#### WHAT TO WORK ON:
Single out the lines that include the word "part". Copy them.

— Start —

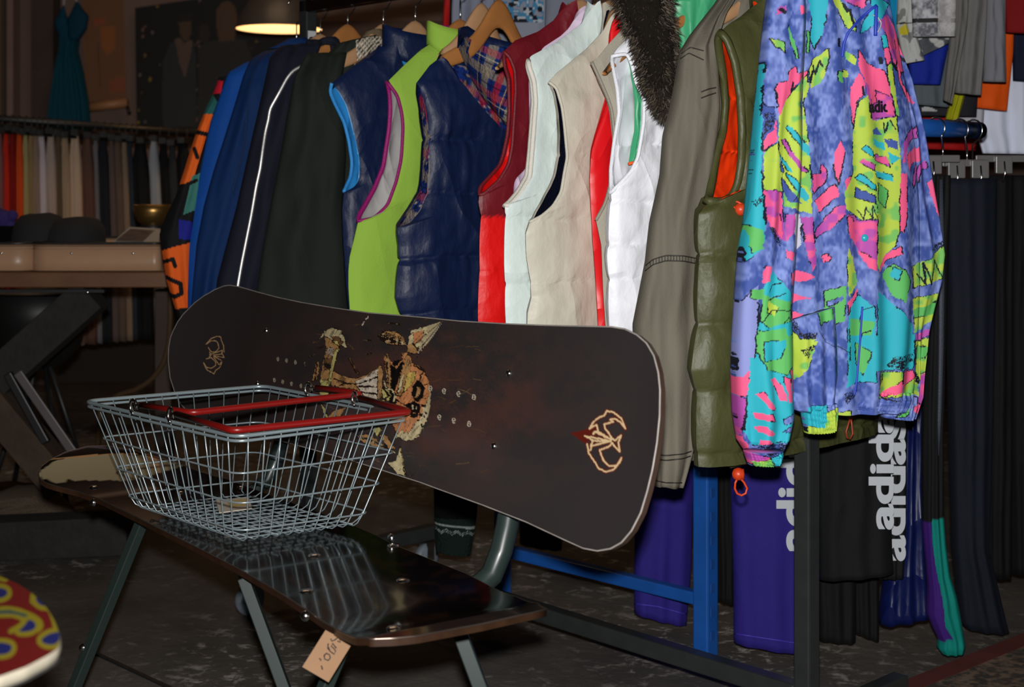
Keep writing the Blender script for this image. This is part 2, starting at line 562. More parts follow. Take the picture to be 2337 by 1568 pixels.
class Panels:
    """front and back of a hanging body garment, as grids in (s, w, z) of the rail's frame"""
    def __init__(g, t, side, fe, be, top, hemz, b=0.03, we=0.02, seams=None, puff=0.0, wr=0.003, seed=0, necz=0.10, zip_=None, nq=26, nv1=46, nv2=34, s_neck=0.07):
        if seams: nq, nv1, nv2 = 34, 110, 64
        else: nq, nv1, nv2 = 30, 70, 50
        g.t = t; g.b = b
        sd = [U(p[0], p[1], t) for p in side]                   # hem (seen part) -> armpit
        if hemz < sd[0][1] - 0.01:
            s0, z0 = sd[0]
            sd = [(s0 + 0.012, hemz), (s0 + 0.006, (hemz * 0.5 + z0 * 0.5))] + sd
        sd = resample(sd, nv1)
        n = nv2
        def arm(e, sign):
            e = np.array(e, float)
            ea = resample(e, n)
            k = np.linspace(0, 1, n)
            wv = we * np.sin(np.pi * k) ** 0.6
            out = []
            for (px, py), w in zip(ea, wv):
                s, z = U(px, py, t - sign * w)
                out.append((s, z, sign * w))
            out[0] = (sd[-1][0], sd[-1][1], 0.0)
            return smooth(out, 2)
        A = arm(fe, 1); Bk = arm(be, -1)
        tp = [U(p[0], p[1], t) for p in top]
        tp[0] = (A[-1][0], A[-1][1])
        Bk[-1] = A[-1] * (1, 1, 0); A[-1][2] = 0
        g.tip = tp[0]; g.top = sorted(tp)
        zt = tp[-1][1]
        sl = tp[-1][0]
        g.neck = (sl, zt)
        def cur(sign):
            E = np.vstack([np.c_[sd, np.zeros(len(sd))], (A if sign > 0 else Bk)[1:]])
            dip = necz if sign > 0 else 0.012
            if sl > 0.02:
                nk = [(sl * (1 - x), zt - dip * math.sin(x * math.pi / 2) ** 0.8) for x in (0.25, 0.5, 0.75, 1.0)]
            else:
                nk = [(0.0, zt)]
            T = resample(tp + nk, nq)
            nv = len(E)
            zc = np.linspace(hemz, T[-1][1], nv)
            C = np.c_[np.zeros(nv), zc]
            if zip_ is not None and sign > 0:
                zz = np.array([U(p[0], p[1], t - b) for p in zip_])
                zz = zz[np.argsort(zz[:, 1])]
                zn = zz[-1][1]
                C = np.c_[np.interp(np.linspace(hemz, zn, nv), zz[:, 1], zz[:, 0], left=0.0), np.linspace(hemz, zn, nv)]
                C[:, 0] = np.clip(C[:, 0], 0.0, None)
                T = resample(tp[:-1] + [tuple(C[-1])], nq) if len(tp) > 1 else resample([tp[0], tuple(C[-1])], nq)
            q = np.linspace(0, 1, nq)[None, :, None]; v = np.linspace(0, 1, nv)[:, None, None]
            Bt = np.stack([np.linspace(E[0][0], C[0][0], nq), np.full(nq, hemz)], 1)
            e2 = E[:, None, :2]; c2 = C[:, None, :]; t2 = T[None]; b2 = Bt[None]
            S = (1 - v) * b2 + v * t2 + (1 - q) * e2 + q * c2 - ((1 - q) * (1 - v) * E[0, :2] + q * (1 - v) * C[0] + (1 - q) * v * T[0] + q * v * T[-1])
            qq = q[0, :, 0]; vv = v[:, 0, 0]
            Sq = np.sqrt(np.clip(1 - (1 - np.clip(qq / 0.42, 0, 1)) ** 2, 0, 1))[None, :]
            fade = np.sqrt(np.clip((1 - vv) / 0.10, 0, 1))[:, None]
            ns = np.interp(np.abs(S[-1, :, 0]), [max(sl, 0.03), max(sl, 0.03) + 0.03], [1, 0])[None, :]
            fade = fade * (1 - ns) + ns
            W = np.abs(E[:, 2])[:, None] * (1 - Sq) + b * Sq * fade
            # wrinkles and quilting
            for i in range(nv):
                for j in range(nq):
                    s_, z_ = S[i, j]
                    d = wr * (fn(s_ * 22 + seed, z_ * 9, seed) + 0.6 * fn(s_ * 45, z_ * 30, seed + 5))
                    if seams:
                        zs = [s for s in seams]
                        k = np.searchsorted(zs, z_)
                        lo = zs[k - 1] if k > 0 else zs[0] - 0.12
                        hi = zs[k] if k < len(zs) else zs[-1] + 0.12
                        x = (z_ + 0.012 * fn(s_ * 14, z_ * 3, seed + 9) - lo) / (hi - lo)
                        x = min(max(x, 0), 1)
                        pf = math.sin(math.pi * x) ** 0.36
                        gat = (0.55 * fn(s_ * 70, z_ * 4, k + seed) + 0.35 * fn(s_ * 25 + z_ * 18, z_ * 14, seed)) * math.exp(-5 * x * (1 - x))
                        d += puff * (pf - 0.6 + gat)
                        if j < 8 and vv[i] < 0.98:
                            S[i, j, 0] += puff * 0.5 * (pf - 0.7) * (1 - j / 8)
                    W[i, j] += d * Sq[0, j] * fade[i, j]
            W = np.maximum(W, np.abs(E[:, 2])[:, None] * 0.9 * (1 - Sq))
            return S, W, E
        GAR[seed] = g
        g.F = cur(1); g.B = cur(-1)
        g.nv1 = nv1
    def world(g, S, W, sign, mirror=1.0):
        s = S[..., 0] * mirror
        t = g.t - sign * W
        out = np.zeros(S.shape[:2] + (3,))
        out[..., 0] = N0.x + t * RU.x + s * RV.x
        out[..., 1] = N0.y + t * RU.y + s * RV.y
        out[..., 2] = S[..., 1]
        return out
    def shell(g, mb, colfn, scale=1.0, inset=0.0, halves=(1, -1), sides=(1, -1)):
        for sign in sides:
            S, W, E = g.F if sign > 0 else g.B
            if inset:
                S, W = S[:-3], W[:-3]
            W2 = np.maximum(W * scale - inset, 0.0005)
            for mir in halves:
                S2 = S.copy()
                if inset:
                    k_ = np.full(len(S), 0.992); k_[:g.nv1 - 5] = 0.955
                    S2[..., 0] = S[..., 0] * k_[:, None]
                G = g.world(S2, W2, sign, mir)
                c = colfn(S.reshape(-1, 2), sign) if callable(colfn) else colfn
                mb.grid(G, c, flip=(sign * mir < 0))
        return mb
    def edge(g, sign, mir=1.0, k0=None):
        S, W, E = g.F if sign > 0 else g.B
        k0 = g.nv1 - 1 if k0 is None else k0
        pts = []
        for s, z, w in E[k0:]:
            pts.append(R(g.t - w, s * mir, z))
        return pts

def hanger(label, t, zp, half=0.21, hgt=0.03, m=None, drop=0.055, s0=0.0, tilt=0.0, zrail=1.40, group=None, hook=True, top=None, steep=0.0):
    if top is not None:
        ts = [p[0] for p in top]; tz = [p[1] for p in top]
        zp = max(tz) + 0.015
    h = thing('coat_hanger', label, 'hanger', R(t, s0, zp - 0.05), group or 'wooden hangers on the jacket rail')
    mb = MB(); n = 27; pts = []
    G = np.zeros((n, 12, 3))
    for i in range(n):
        x = -1 + 2 * i / (n - 1)
        zc = zp - hgt / 2 - drop * abs(x) ** 1.35 - 0.012 * x * x + tilt * x
        if steep:
            sv = abs(x) * half
            zc = zp - hgt / 2 - steep * (1 - math.exp(-(sv / 0.05) ** 2)) - 0.42 * (math.sqrt(sv * sv + 0.0009) - 0.03)
        if top is not None:
            zc = float(np.interp(abs(x) * half, ts, tz)) - 0.016 - hgt / 2 + 0.022 * max(0, 1 - abs(x) * 3)
        hh = hgt / 2 * (1 - 0.55 * abs(x)) * (1 if abs(x) < 0.97 else 0.5)
        wv = -0.02 * x * x
        for k in range(12):
            a = 2 * math.pi * k / 12
            c, s = math.cos(a), math.sin(a)
            dz = math.copysign(abs(s) ** 0.7, s) * hh; dw = math.copysign(abs(c) ** 0.7, c) * 0.0065
            G[i, k] = R(t + dw - wv, s0 + x * half, zc + dz)
    mb.grid(G, None, wrap=True)
    mb.f.append(tuple(range(12))); mb.mi.append(0)
    mb.f.append(tuple((n - 1) * 12 + k for k in range(11, -1, -1))); mb.mi.append(0)
    mb.build('hanger_body', m or WOODH, h)
    if hook:
        pts = [R(t, s0, zp - 0.004), R(t, s0, zp + 0.012), R(t, s0 * 0.4, zrail - 0.036), R(t, -0.012, zrail - 0.030)]
        for k in range(11):
            a = -0.75 + k / 10 * 3.6
            pts.append(R(t, -math.cos(a) * 0.0265 * (1), zrail + math.sin(a) * 0.0265))
        mb = MB(); mb.tube(pts, 0.0017, 8); mb.build('hook', STEEL, h)
    return h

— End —

#### SOLUTION:
Keep writing the Blender script for this image. This is part 2, starting at line 562. More parts follow. Take the picture to be 2337 by 1568 pixels.
        sd = [U(p[0], p[1], t) for p in side]                   # hem (seen part) -> armpit